Data lines
● ● ● ● ●
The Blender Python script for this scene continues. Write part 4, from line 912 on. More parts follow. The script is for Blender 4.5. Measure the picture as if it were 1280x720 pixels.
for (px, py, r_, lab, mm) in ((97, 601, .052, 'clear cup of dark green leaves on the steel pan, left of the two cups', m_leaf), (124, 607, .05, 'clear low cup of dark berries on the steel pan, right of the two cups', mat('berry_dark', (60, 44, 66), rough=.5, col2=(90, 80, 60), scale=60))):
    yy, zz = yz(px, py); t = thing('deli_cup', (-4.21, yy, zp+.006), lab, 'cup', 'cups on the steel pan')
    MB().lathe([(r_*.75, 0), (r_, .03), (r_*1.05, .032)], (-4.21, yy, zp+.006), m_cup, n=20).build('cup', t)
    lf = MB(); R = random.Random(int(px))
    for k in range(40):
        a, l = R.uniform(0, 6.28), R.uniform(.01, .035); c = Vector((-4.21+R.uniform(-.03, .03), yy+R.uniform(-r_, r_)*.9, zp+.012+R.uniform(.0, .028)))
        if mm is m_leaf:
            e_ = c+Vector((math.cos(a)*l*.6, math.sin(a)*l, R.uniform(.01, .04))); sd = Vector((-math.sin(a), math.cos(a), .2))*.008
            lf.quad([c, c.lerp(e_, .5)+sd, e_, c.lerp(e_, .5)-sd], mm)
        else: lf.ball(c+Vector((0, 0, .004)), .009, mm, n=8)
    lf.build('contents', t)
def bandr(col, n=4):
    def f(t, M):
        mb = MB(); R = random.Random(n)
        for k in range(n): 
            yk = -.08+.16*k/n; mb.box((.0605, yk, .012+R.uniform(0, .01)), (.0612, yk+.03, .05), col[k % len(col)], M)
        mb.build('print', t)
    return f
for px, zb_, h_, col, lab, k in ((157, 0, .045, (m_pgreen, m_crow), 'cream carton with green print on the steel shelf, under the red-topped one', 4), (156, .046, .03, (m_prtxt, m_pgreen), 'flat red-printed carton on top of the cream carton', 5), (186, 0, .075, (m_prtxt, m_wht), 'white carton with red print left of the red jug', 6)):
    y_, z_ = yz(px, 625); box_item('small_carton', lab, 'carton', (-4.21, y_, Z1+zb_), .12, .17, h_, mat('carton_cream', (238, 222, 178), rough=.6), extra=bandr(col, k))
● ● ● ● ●
Copy all of the data. Keep every word exactly as it is.

Task response
The Blender Python script for this scene continues. Write part 4, from line 912 on. More parts follow. The script is for Blender 4.5. Measure the picture as if it were 1280x720 pixels.
for (px, py, r_, lab, mm) in ((97, 601, .052, 'clear cup of dark green leaves on the steel pan, left of the two cups', m_leaf), (124, 607, .05, 'clear low cup of dark berries on the steel pan, right of the two cups', mat('berry_dark', (60, 44, 66), rough=.5, col2=(90, 80, 60), scale=60))):
    yy, zz = yz(px, py); t = thing('deli_cup', (-4.21, yy, zp+.006), lab, 'cup', 'cups on the steel pan')
    MB().lathe([(r_*.75, 0), (r_, .03), (r_*1.05, .032)], (-4.21, yy, zp+.006), m_cup, n=20).build('cup', t)
    lf = MB(); R = random.Random(int(px))
    for k in range(40):
        a, l = R.uniform(0, 6.28), R.uniform(.01, .035); c = Vector((-4.21+R.uniform(-.03, .03), yy+R.uniform(-r_, r_)*.9, zp+.012+R.uniform(.0, .028)))
        if mm is m_leaf:
            e_ = c+Vector((math.cos(a)*l*.6, math.sin(a)*l, R.uniform(.01, .04))); sd = Vector((-math.sin(a), math.cos(a), .2))*.008
            lf.quad([c, c.lerp(e_, .5)+sd, e_, c.lerp(e_, .5)-sd], mm)
        else: lf.ball(c+Vector((0, 0, .004)), .009, mm, n=8)
    lf.build('contents', t)
def bandr(col, n=4):
    def f(t, M):
        mb = MB(); R = random.Random(n)
        for k in range(n): 
            yk = -.08+.16*k/n; mb.box((.0605, yk, .012+R.uniform(0, .01)), (.0612, yk+.03, .05), col[k % len(col)], M)
        mb.build('print', t)
    return f
for px, zb_, h_, col, lab, k in ((157, 0, .045, (m_pgreen, m_crow), 'cream carton with green print on the steel shelf, under the red-topped one', 4), (156, .046, .03, (m_prtxt, m_pgreen), 'flat red-printed carton on top of the cream carton', 5), (186, 0, .075, (m_prtxt, m_wht), 'white carton with red print left of the red jug', 6)):
    y_, z_ = yz(px, 625); box_item('small_carton', lab, 'carton', (-4.21, y_, Z1+zb_), .12, .17, h_, mat('carton_cream', (238, 222, 178), rough=.6), extra=bandr(col, k))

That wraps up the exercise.